1. An axial flow turbine, comprising:
a turbine inlet through which high pressure gas enters the turbine;

a set of converging diverging nozzle, such that the high pressure gas is converted to a low pressure high velocity gas by converting the steam's static pressure energy into kinetic energy;

a turbine wheel with blades arranged circumferentially and mounted on the shaft with a shrink fit which extracts thermal energy of the low pressure high velocity gas and drives the generator;

bearings to support the turbine wheel rotor which rotates at high operating speed; two balancing disks for balancing the turbine wheel rotor;

coupled to an electrical generator such that said electrical generator is operated and driven by rotary motion of said turbine to produce electric power.

2. An axial flow turbine of claim 1, wherein the mean blade speed of turbine wheel is preferably 0.5 times the spouting or jet velocity.

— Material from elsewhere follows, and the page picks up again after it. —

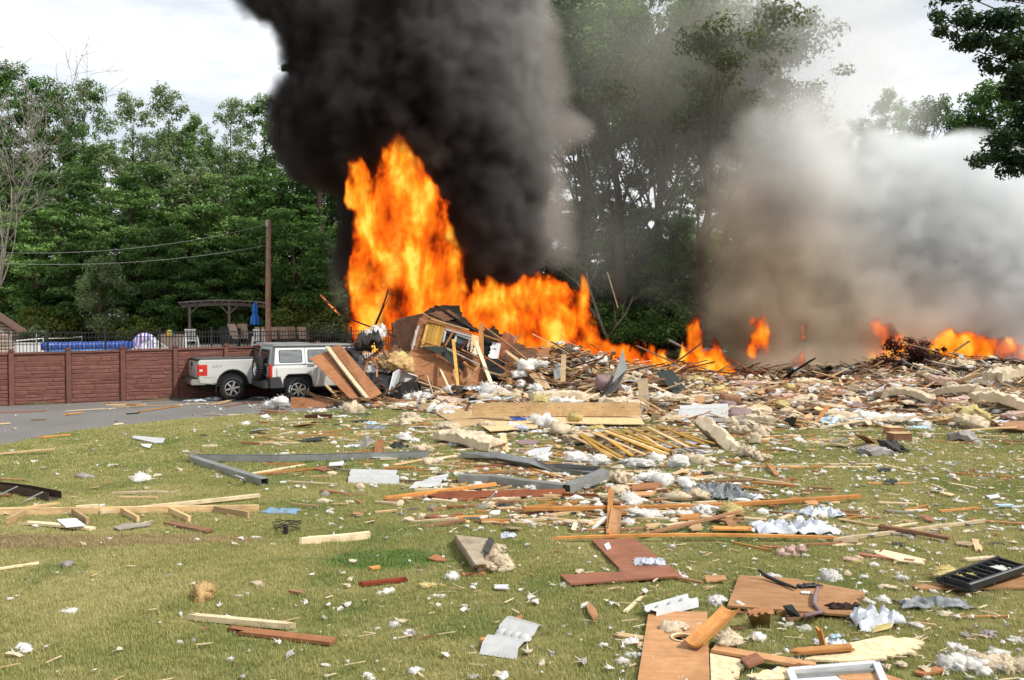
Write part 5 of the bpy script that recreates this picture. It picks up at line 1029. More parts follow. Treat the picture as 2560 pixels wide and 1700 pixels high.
crumple(G(2150,1545,.0),.30,.14,.08,'whiteplastic','flat white plastic flap left of the yellow-edged bag',seed=22,name='plastic_flap',cat='plastic bag')
bgm=empty('plastic_bag',(0,0,0),0,'crumpled white plastic bag with a yellow bottom edge in the lower right lawn','plastic bag')
o_=crumple(G(2190,1565,.0),.42,.30,.32,'whiteplastic',seed=23,n=22,fr=1.6,name='bag_skin',rz=.2); o_.parent=bgm
slab([G(2180,1582,.03),G(2228,1570,.03),G(2230,1556,.07),G(2190,1564,.08)],.008,'yellowf',name='bag_bottom',parent=bgm)
crumple(G(2335,1518),.66,.24,.17,'greyplastic','grey crumpled plastic sheet on the lawn below the black vent tray',seed=31,n=24,fr=2.5,name='grey_plastic',cat='plastic sheet')
bgb=crumple(G(2078,1612),.26,.14,.10,'whiteplastic','white plastic scrap with blue print before the pale torn sheet',seed=33,name='white_plastic',cat='plastic scrap')
gc(2088,1594,26,.05,.05,'lightblue','blue printed end of the small white plastic scrap',seed=34,z=.06,name='blue_plastic',cat='plastic scrap')
# black vent tray on orange ply
gs([(2279,1466),(2420,1450),(2600,1424),(2600,1470),(2300,1474)],.02,'plyorange','orange plywood under the black vent tray at the right frame edge',z=.03)
vt=empty('vent_tray',(0,0,0),0,'black ribbed plastic vent tray with yellow foam at the right frame edge','vent tray'); c4=[G(2344,1456,.08),G(2420,1478,.08),G(2575,1425,.10),G(2497,1402,.10)]
slab(c4,.015,'black',name='tray_base',parent=vt)
for k in range(9): u=(k+.5)/9; a=c4[0].lerp(c4[3],u); b=c4[1].lerp(c4[2],u); board(a.lerp(b,.1)+Vector((0,0,.035)),a.lerp(b,.85)+Vector((0,0,.035)),.02,.05,'black',name='tray_rib',parent=vt)
board(c4[1]+Vector((0,0,.04)),c4[2]+Vector((0,0,.04)),.05,.06,'black',name='tray_rim',parent=vt); board(c4[1]+Vector((0,-.03,.075)),c4[2]+Vector((0,-.03,.075)),.012,.01,'galv',name='trim_strip',parent=vt); board(c4[0]+Vector((0,0,.03)),c4[3]+Vector((0,0,.03)),.03,.05,'black',name='tray_rim',parent=vt)
gf(2370,1432,70,'yellowf','torn yellow foam chunk on the left end of the black vent tray',z=.10,k=2,flat=.5); gf(2400,1446,60,'yellowf','pale yellow foam strip draped over the vent tray ribs',z=.08,k=3,flat=.5)
gf(2490,1424,50,'fluff','white tuft in the middle of the black vent tray',z=.12,k=1,flat=.4); gf(2520,1428,40,'fluff','flat white tuft at the right end of the vent tray',z=.12,k=4,flat=.4)
# white tube of insulation at the bottom right, and named tufts
for k in range(7): pass
tb=empty('insulation_roll',(0,0,0),0,'long white sausage-shaped insulation roll at the bottom right corner','insulation')
for k in range(8): f_=fluff(G(2365+k*30,1668+k*1.5,.01),.12,'cream' if k>3 else 'fluff',k=k%6,name='filling',st=(1.3,.8)); f_.parent=tb
gb(2290,1685,2356,1672,.08,.02,'ply','brown splinter left of the white insulation roll',sp=(1,0))
named=[(354,1202,60,'fluff',2,'large white tuft with a tail left of the grey downspout',.9),(509,1500,84,'tan',1,'round orange-tan fibre ball in the lower left lawn',1.25),(180,1532,52,'fluff',6,'flat white tuft above the lower left corner',.6),(63,1628,60,'fluff',3,'white ragged tuft in the lower left corner',.8),(168,1418,46,'greyf',1,'larger grey lint lump in the left lawn',.8),(197,1433,22,'greyf',7,'smaller grey lint lump next to the larger one',.8),(1130,1450,54,'fluff',0,'fluffy white tuft between red siding strip and insulation block',1.0),(1080,1466,64,'yellowf',3,'pale yellow flattened tuft right of the red siding strip',.4),(1681,1574,66,'cream',4,'cream tuft on the big plywood sheet above its hole',.7),(1740,1588,28,'fluff',7,'small white tuft beside the curled orange board',.8),(1826,1606,84,'cream',2,'big cream tuft on the end of the curled orange board',.9),(1791,1512,66,'fluff',5,'ragged white tuft between the big sheet and orange plywood',.8),(1895,1600,52,'fluff',1,'white tuft right of the big cream tuft',.9),(2076,1452,66,'fluff',0,'thick white foam block behind the black plastic piece',1.1),(2046,1450,26,'whiteplastic',6,'small white scrap left of the thick foam block',.8),(1852,1512,28,'fluff',7,'small white tuft on the left part of the orange plywood',.7),
 (1978,1390,66,'pinkf',3,'brownish-pink fuzzy lump with sticks below the white plastic sheeting',1.1),(2208,1505,40,'fluff',4,'round white tuft right of the torn orange plywood',.9),(2172,1508,36,'fluff',2,'white tuft at the tip of the orange plywood',.8),(2295,1570,46,'fluff',5,'white ragged tuft below the grey plastic sheet',.7),(2405,1628,66,'fluff',3,'white scattered tuft above the insulation roll',.6),(2503,1636,76,'fluff',0,'long flat white tuft near the right frame edge',.35),(2186,1418,34,'fluff',1,'white tuft right of the thick foam block row',.8),(2130,1403,46,'pinkf',4,'pinkish wisp below the pale shard',.5),(2550,1604,50,'fluff',2,'white tuft cut by the right frame edge',.5),(2470,1592,66,'greyf',5,'dirty grey-brown tuft right of the pale torn sheet',.6),(1130,1580,10,'fluff',8,'tiny white tuft in the centre lawn',.8),(2128,1564,26,'fluff',6,'small tuft in front of the white plastic flap',.7),(1972,1566,40,'fluff',3,'flat white tuft in front of the dark grid',.5),(2012,1572,50,'fluff',2,'flat torn white tuft between dark grid and plastic flap',.3),(1965,1630,22,'fluff',1,'small round tuft above the long tan board',1.0),(650,1462,44,'cream',4,'cream wisp cluster above right of the tan fibre ball',.4),(618,1486,18,'fluff',6,'white tuft right of the tan fibre ball',.8),(600,1490,20,'fluff',7,'white curled wisp right of the tan fibre ball',.5),(451,1540,16,'fluff',8,'small upright tuft at the tip of the pale splintered stud',1.6),(449,1608,24,'fluff',0,'round white tuft in the lower left lawn',.9),(576,1652,26,'fluff',1,'round white tuft low in the left lawn',.9),(817,1665,30,'fluff',5,'wispy white tuft near the bottom edge left of centre',.5),(816,1690,18,'fluff',2,'small white tuft at the bottom edge',.7),(925,1695,44,'fluff',3,'white tuft on the bottom frame edge',.6),(1034,1682,46,'fluff',2,'bigger white tuft on the bottom frame edge',.9),(1258,1692,34,'fluff',4,'white tuft on the bottom edge below the large white panel',.6),(940,1573,26,'fluff',6,'flat white tuft left of the large white panel',.5),(1100,1492,36,'fluff',7,'curled white tuft below the yellow flattened tuft',.6),(450,1414,18,'fluff',8,'small round tuft in the left lawn middle',1),(492,1352,18,'fluff',1,'small white tuft right of the bare soil patch',1),(637,1345,24,'fluff',2,'white tuft left of the lone squared stud',.6),(682,1362,22,'fluff',0,'small flat tuft under the black wire coil',.5),(827,1284,28,'fluff',3,'white tuft right of the blue insulation sheet',.7),(1470,1553,18,'fluff',6,'small tuft under the pointed shard',.6),(1410,1566,20,'fluff',7,'small flat tuft right of the large white panel',.5),(1445,1440,20,'fluff',8,'tuft at the left tip of the L-shaped plywood',.6),(1410,1466,44,'fluff',0,'white wisps under the left tip of the L-shaped plywood',.4),(1580,1610,54,'fluff',5,'white wispy tuft against the left edge of the big sheet',.7),(1560,1662,34,'fluff',1,'white tuft low beside the big sheet left edge',.8)]
for px,py,wd,mt,k,l,fl_ in named: gf(px,py,wd,mt,l,k=k,flat=fl_,z=.05 if 'on the' in l and 'frame' not in l else 0)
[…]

3. An axial flow turbine of claim 1, wherein a ring is mounted on the outside diameter of the blades to avoid tip leakage.

4. An axial flow turbine of claim 1, further comprising three valves to switch between two modes, namely, maximum power output mode and combined mode of power and hot water output.

5. An axial flow turbine of claim 1, wherein a high pressure gas enters the turbine, preferably at a temperature of 210 degree Fahrenheit with a pressure of 180 psia.

6. An axial flow turbine of claim 1, wherein the turbine wheel is provided with puller holes for assembly and disassembly from the shaft.

7. An axial flow turbine of claim 1, wherein the rotor is supported by refrigerant lubricated ceramic ball bearings for organic fluid application.

8. An axial flow turbine of claim 1, wherein the rotor is supported by grease packed sealed ceramic hybrid bearings when air is used as motive fluid.

9. An axial flow turbine of claim 1, wherein the generator coupled to the turbine may be induction, permanent magnet or switch reluctant type.